A lo largo de la bicentenaria historia de Bolivia, las ch’ampaguerras han sido una constante. Se entiende por ch’ampa guerra a las pugnas, con mayor o menor contenido de violencia, desatadas por dos líderes que pretendían —o pretenden— el control de un determinado espacio social, político, económico, empresarial, club deportivo o de cualquier otra naturaleza.
Los bolivianos hemos sido testigos de una ch’ampaguerra que amagó con incendiar al menos las ciudades de La Paz y El Alto, pero todo quedó como los desafíos de dos grupos de similar fortaleza que se temen y respetan, pero no se soportan. Saben que, si llegaran a un enfrentamiento franco y abierto, las consecuencias podrían ser gravísimas, primero para ellos mismos, y luego para todos aquellos que tengan la desgracia de estar cerca, es decir, en el lugar inadecuado y en el momento inapropiado.

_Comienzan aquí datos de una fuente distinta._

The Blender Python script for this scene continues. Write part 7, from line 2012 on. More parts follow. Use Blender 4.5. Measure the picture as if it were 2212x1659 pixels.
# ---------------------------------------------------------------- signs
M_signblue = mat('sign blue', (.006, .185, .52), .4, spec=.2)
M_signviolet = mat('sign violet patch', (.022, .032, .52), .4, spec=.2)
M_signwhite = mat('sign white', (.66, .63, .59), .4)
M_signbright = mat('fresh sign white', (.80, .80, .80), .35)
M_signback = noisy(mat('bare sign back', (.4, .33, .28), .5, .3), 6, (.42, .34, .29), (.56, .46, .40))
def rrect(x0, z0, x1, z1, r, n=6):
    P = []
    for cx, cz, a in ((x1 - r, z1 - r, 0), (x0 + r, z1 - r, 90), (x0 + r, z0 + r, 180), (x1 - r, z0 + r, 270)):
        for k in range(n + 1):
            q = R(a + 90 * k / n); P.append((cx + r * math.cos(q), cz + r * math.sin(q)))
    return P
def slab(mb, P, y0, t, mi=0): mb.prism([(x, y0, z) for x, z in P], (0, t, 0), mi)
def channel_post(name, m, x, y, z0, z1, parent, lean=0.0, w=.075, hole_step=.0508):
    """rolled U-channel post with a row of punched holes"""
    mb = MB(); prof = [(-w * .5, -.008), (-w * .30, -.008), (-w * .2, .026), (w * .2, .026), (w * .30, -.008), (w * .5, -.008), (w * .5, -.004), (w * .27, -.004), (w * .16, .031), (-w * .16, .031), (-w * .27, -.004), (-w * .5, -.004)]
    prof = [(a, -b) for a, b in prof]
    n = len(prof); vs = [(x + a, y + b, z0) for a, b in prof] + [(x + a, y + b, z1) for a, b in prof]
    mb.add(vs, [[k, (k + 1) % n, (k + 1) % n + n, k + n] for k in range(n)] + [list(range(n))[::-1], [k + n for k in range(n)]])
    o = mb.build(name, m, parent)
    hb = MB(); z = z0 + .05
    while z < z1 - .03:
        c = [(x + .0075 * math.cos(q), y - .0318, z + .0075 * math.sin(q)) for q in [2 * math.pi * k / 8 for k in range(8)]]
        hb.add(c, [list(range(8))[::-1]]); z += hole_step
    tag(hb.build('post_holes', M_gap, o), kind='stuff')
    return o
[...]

Lo ocurrido el lunes en La Paz fue una demostración de fuerza inútil e innecesaria. Un sector movilizó a miles de personas, no muchas más, pero fue un formidable ejercicio de capacidad de convocatoria.
Otro sector se parapetó en la plaza Murillo en actitud defensiva. También concentró a una multitud, pero cuando se hizo evidente que no habría enfrentamientos ni graves problemas, sus integrantes comenzaron a beber y dejaron el principal espacio público de la ciudad lleno de basura y malos olores. Ayer, por la mañana, funcionarios de aseo urbano se encargaron de limpiar la plaza, sus calles y jardineras —una tarea ardua en ese momento—, mientras un reducido grupo de renovadores permanecía en ese espacio urbano, al que pocos podían acceder debido a la estricta vigilancia policial.
Debemos felicitarnos todos pues, para usar una horrible frase común, la sangre no llegó al río. Sin embargo, es necesario reflexionar sobre los pasos que podrían haberse tomado para evitar la tensión, la alarma y el temor que inundaron las ciudades de La Paz y El Alto durante varias horas.
Es fundamental que, ante la violencia irracional, prime el diálogo y el intercambio de ideas. No en vano se dice —otro detestable lugar común— que las personas solo se entienden si dialogan. ¿Cuántas ch’ampaguerras se habrían evitado con tan solo hablar?